Infinite Infant
by Charles D.J. Deppner
2001 Inner-Space Odysseys
Children are resilient. They’re built to survive. The term “bouncing baby” is more than a myth. The bodies of small children freeze entirely at a faster rate, thus increasing their chances of resuscitation. And only the resilience of a child can still manage to love a parent even when they’ve been abused physically, verbally, and/or otherwise.
A child’s survival instincts grant them an ability to see the world with an enviable purity. It is only as adults that we are plagued with indecision,inhibition, guilt, politics, and a foreboding sense of mortality.

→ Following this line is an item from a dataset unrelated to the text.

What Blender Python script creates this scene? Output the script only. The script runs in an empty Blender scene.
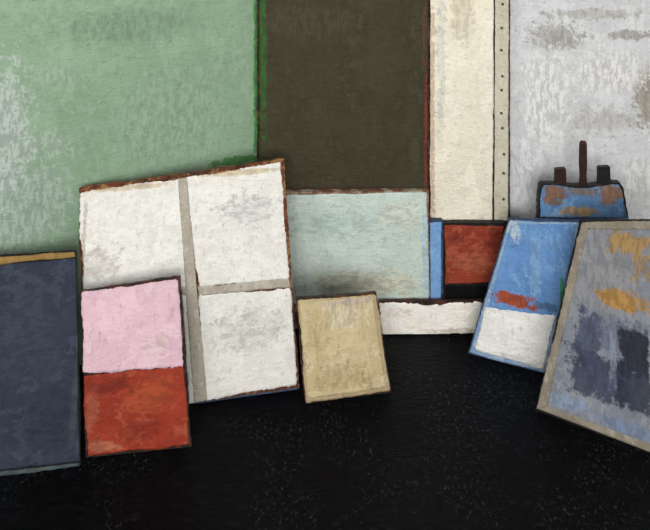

The irony being that it is when our bodies are most vulnerable that our thoughts are most pure, and once our bodies acquire a sense of coordination and control,it’s our minds which become bogged down in clutter.
It is certainly no wonder so many religious beliefs center around the rite of being “reborn,” granting the true believer with the ability to reformat their capacity to see things in a simplistic, binary, and childlike (vs. childish) manner: right and wrong, good and evil, fair and unfair. (This can even be translated in a new agist direction with beliefs in offworldly, small, rotund-headed aliens.)
People constantly seek out means to be “born again” and regain the ability to rise above the chaos of their consciousness and see the world again anew.